[START OF Dataset content]

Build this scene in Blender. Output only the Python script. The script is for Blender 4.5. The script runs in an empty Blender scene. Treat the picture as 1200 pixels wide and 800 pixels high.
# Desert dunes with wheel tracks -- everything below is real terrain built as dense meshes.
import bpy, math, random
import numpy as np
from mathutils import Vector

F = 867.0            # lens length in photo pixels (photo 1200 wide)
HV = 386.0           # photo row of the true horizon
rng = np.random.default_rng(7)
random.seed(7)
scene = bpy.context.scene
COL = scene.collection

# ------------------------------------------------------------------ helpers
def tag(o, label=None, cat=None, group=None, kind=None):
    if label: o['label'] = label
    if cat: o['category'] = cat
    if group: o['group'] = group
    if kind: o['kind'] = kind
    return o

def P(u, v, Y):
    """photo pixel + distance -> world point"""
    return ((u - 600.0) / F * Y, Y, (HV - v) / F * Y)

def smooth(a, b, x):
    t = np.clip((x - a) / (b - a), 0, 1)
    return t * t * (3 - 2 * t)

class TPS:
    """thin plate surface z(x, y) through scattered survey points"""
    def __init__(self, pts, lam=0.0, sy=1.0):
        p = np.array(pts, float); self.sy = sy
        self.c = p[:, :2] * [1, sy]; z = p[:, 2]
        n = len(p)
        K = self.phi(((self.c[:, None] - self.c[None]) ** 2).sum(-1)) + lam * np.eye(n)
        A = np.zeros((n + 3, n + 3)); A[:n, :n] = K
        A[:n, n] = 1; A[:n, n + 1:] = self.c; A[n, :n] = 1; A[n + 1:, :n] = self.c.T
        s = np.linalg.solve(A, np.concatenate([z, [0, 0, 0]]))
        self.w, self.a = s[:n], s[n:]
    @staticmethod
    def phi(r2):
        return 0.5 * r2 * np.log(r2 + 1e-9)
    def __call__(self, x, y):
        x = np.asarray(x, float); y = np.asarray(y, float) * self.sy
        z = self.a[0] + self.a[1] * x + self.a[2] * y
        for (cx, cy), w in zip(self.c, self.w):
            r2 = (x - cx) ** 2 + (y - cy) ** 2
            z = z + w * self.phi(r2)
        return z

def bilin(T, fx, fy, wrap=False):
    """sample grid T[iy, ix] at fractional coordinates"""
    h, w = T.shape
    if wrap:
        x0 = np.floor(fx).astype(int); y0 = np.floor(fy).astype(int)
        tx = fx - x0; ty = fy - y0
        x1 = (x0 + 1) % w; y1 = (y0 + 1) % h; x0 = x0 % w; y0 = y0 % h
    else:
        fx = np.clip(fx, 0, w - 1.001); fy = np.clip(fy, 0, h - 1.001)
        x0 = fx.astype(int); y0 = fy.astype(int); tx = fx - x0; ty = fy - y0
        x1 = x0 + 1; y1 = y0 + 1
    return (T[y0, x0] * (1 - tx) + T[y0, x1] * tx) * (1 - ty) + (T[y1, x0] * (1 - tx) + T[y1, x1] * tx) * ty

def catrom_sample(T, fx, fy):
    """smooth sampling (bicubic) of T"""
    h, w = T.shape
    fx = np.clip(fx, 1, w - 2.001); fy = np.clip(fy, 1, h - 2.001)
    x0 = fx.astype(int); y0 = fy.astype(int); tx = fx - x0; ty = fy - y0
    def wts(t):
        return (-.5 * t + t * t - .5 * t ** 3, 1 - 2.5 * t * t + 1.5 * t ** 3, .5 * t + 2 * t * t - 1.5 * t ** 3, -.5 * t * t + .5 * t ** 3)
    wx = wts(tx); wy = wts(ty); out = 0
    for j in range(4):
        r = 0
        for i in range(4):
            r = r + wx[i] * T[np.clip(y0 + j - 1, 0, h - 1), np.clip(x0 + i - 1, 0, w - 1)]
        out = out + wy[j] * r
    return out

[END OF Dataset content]

Produce an exact copy of the whole listing.

Build this scene in Blender. Output only the Python script. The script is for Blender 4.5. The script runs in an empty Blender scene. Treat the picture as 1200 pixels wide and 800 pixels high.
# Desert dunes with wheel tracks -- everything below is real terrain built as dense meshes.
import bpy, math, random
import numpy as np
from mathutils import Vector

F = 867.0            # lens length in photo pixels (photo 1200 wide)
HV = 386.0           # photo row of the true horizon
rng = np.random.default_rng(7)
random.seed(7)
scene = bpy.context.scene
COL = scene.collection

# ------------------------------------------------------------------ helpers
def tag(o, label=None, cat=None, group=None, kind=None):
    if label: o['label'] = label
    if cat: o['category'] = cat
    if group: o['group'] = group
    if kind: o['kind'] = kind
    return o

def P(u, v, Y):
    """photo pixel + distance -> world point"""
    return ((u - 600.0) / F * Y, Y, (HV - v) / F * Y)

def smooth(a, b, x):
    t = np.clip((x - a) / (b - a), 0, 1)
    return t * t * (3 - 2 * t)

class TPS:
    """thin plate surface z(x, y) through scattered survey points"""
    def __init__(self, pts, lam=0.0, sy=1.0):
        p = np.array(pts, float); self.sy = sy
        self.c = p[:, :2] * [1, sy]; z = p[:, 2]
        n = len(p)
        K = self.phi(((self.c[:, None] - self.c[None]) ** 2).sum(-1)) + lam * np.eye(n)
        A = np.zeros((n + 3, n + 3)); A[:n, :n] = K
        A[:n, n] = 1; A[:n, n + 1:] = self.c; A[n, :n] = 1; A[n + 1:, :n] = self.c.T
        s = np.linalg.solve(A, np.concatenate([z, [0, 0, 0]]))
        self.w, self.a = s[:n], s[n:]
    @staticmethod
    def phi(r2):
        return 0.5 * r2 * np.log(r2 + 1e-9)
    def __call__(self, x, y):
        x = np.asarray(x, float); y = np.asarray(y, float) * self.sy
        z = self.a[0] + self.a[1] * x + self.a[2] * y
        for (cx, cy), w in zip(self.c, self.w):
            r2 = (x - cx) ** 2 + (y - cy) ** 2
            z = z + w * self.phi(r2)
        return z

def bilin(T, fx, fy, wrap=False):
    """sample grid T[iy, ix] at fractional coordinates"""
    h, w = T.shape
    if wrap:
        x0 = np.floor(fx).astype(int); y0 = np.floor(fy).astype(int)
        tx = fx - x0; ty = fy - y0
        x1 = (x0 + 1) % w; y1 = (y0 + 1) % h; x0 = x0 % w; y0 = y0 % h
    else:
        fx = np.clip(fx, 0, w - 1.001); fy = np.clip(fy, 0, h - 1.001)
        x0 = fx.astype(int); y0 = fy.astype(int); tx = fx - x0; ty = fy - y0
        x1 = x0 + 1; y1 = y0 + 1
    return (T[y0, x0] * (1 - tx) + T[y0, x1] * tx) * (1 - ty) + (T[y1, x0] * (1 - tx) + T[y1, x1] * tx) * ty

def catrom_sample(T, fx, fy):
    """smooth sampling (bicubic) of T"""
    h, w = T.shape
    fx = np.clip(fx, 1, w - 2.001); fy = np.clip(fy, 1, h - 2.001)
    x0 = fx.astype(int); y0 = fy.astype(int); tx = fx - x0; ty = fy - y0
    def wts(t):
        return (-.5 * t + t * t - .5 * t ** 3, 1 - 2.5 * t * t + 1.5 * t ** 3, .5 * t + 2 * t * t - 1.5 * t ** 3, -.5 * t * t + .5 * t ** 3)
    wx = wts(tx); wy = wts(ty); out = 0
    for j in range(4):
        r = 0
        for i in range(4):
            r = r + wx[i] * T[np.clip(y0 + j - 1, 0, h - 1), np.clip(x0 + i - 1, 0, w - 1)]
        out = out + wy[j] * r
    return out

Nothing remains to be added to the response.